Elle ne sera légitime que si elle vient du bas : des villages, des femmes, des enseignants, des artistes, des jeunes et des anciens.
La liberté ne se signe pas, elle se bâtit
La Kabylie ne se libérera ni par décret, ni par exil, ni par notariat.
Elle renaîtra quand chaque citoyen prendra part à son destin.
Quand la langue kabyle sera pleinement transmise, quand la mémoire de 2001 deviendra le socle d’une éthique, pas un slogan.
L’indépendance n’est pas un communiqué : c’est un chantier, une promesse tenue, un pacte collectif entre les vivants et les morts.
Et cette promesse, nul parti ne peut la confisquer.
“La Kabylie n’est pas un drapeau de parti.
Elle est un peuple, une histoire et un horizon.

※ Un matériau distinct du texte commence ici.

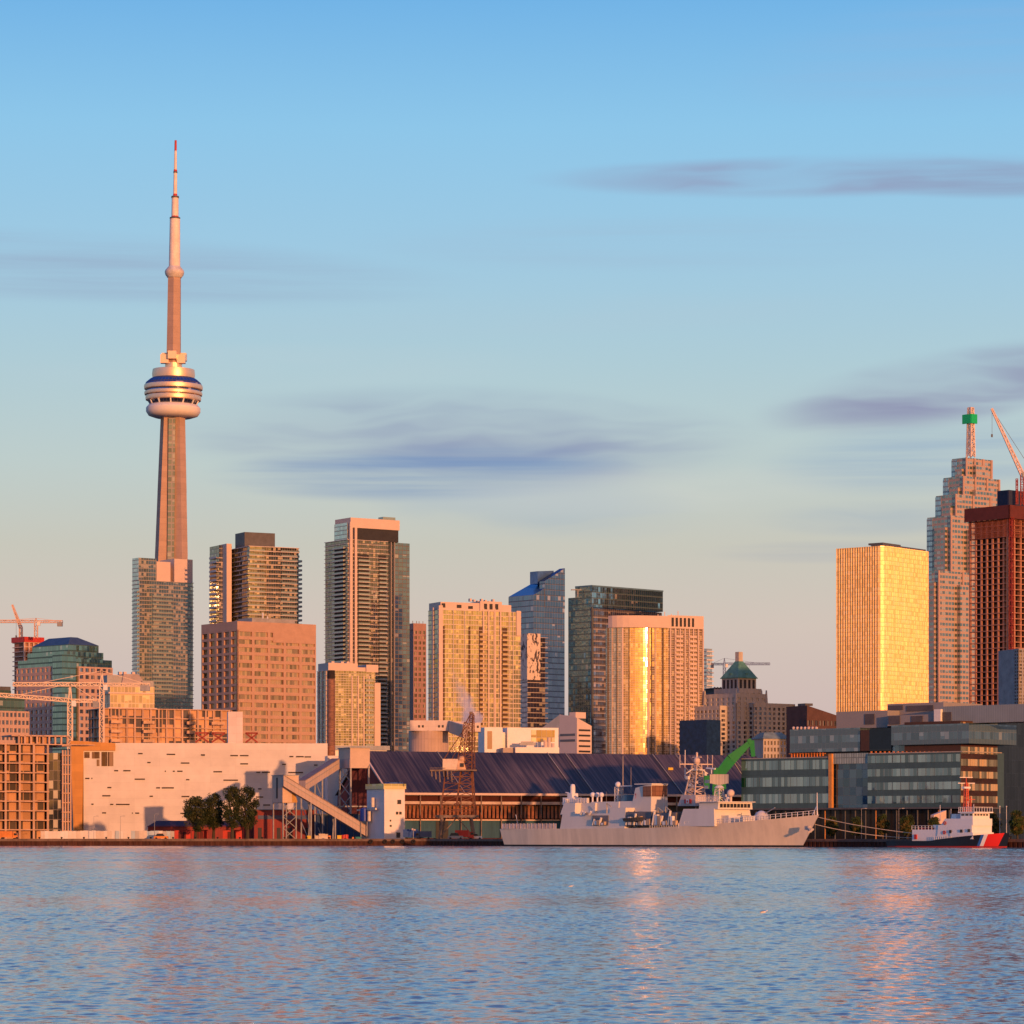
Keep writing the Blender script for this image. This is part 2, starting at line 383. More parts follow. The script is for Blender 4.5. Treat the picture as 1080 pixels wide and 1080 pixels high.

Et cet horizon, aucun exil, aucun appareil, aucun nom propre ne pourra le contenir.”
Je ne parle pas ici contre les militants du MAK, ni contre ceux qui croient sincèrement à sa voie.
Beaucoup d’entre eux ont porté la cause avec courage, souvent dans la solitude, parfois dans la peur.
Entre l’engagement sincère des hommes et des femmes du terrain, et la construction politique qui s’en réclame, il y a un écart qu’il faut nommer.
Ce texte s’inscrit dans cette nuance : celle de la solidarité critique, pas de la rupture.
La Kabylie a trop souvent vu naître des espérances avant de les voir se dissoudre dans le silence. Le danger aujourd’hui n’est pas la division : c’est la désillusion.